14.01.2020 - 22:05 Uhr

Man kann es auch positiv sehen: Es wird ja seit langem der "Fachkräftemangel" ausgerufen und zudem benötigt das "Handwerk" händeringend Arbeitskräfte. Zudem ist es auch eine Art "Arbeiter-Rücktransfer" - da doch in den letzten Jahren sehr viele vom Handwerk in die Industrie gewechselt haben (es wird gemunkelt wegen den guten Arbeitsbedingungen und guter Bezahlung) - na ja im Handwerk kann man aktuell auch gutes Geld verdienen :-).


Dieter M. Hölzel

15.01.2020 - 08:38 Uhr

MV, das ist alles erst der Anfang, Sie und andere Insider haben dazu schon vor langer Zeit ihre qualifizierten Kommentare gegeben, aber die " Politik ", deren Helfershelfer, die GRÜNEN u.
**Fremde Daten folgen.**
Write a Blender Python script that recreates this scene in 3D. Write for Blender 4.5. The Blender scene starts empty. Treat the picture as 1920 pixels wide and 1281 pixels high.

Sozi, alle rennen den Schulschwänzern hinterher, diesen Ideologen sind Menschen und deren Schicksale egal. Herr/Frau Renato, es gibt da nichts mehr über " Schönrederei " alles zu relativieren, Menschen die ihren Job verlieren werden, viele in die Armut geraten, diese werden dann die AfD Kasper wählen, aber das begreifen ja die " Führer " unseres Landes nicht, Ideologie ist deren Lebensmotto, Verantwortung ein Fremdwort.


herbie

15.01.2020 - 11:34 Uhr

Die goldenen Zeiten der Automobilwirtschaft sind vorbei. Es lebe die Zukunft mit 0 Emissionen und wiederkehrenden goldenen Zeiten mit Kunden die sich 0 Emissionen finanziell leisten können.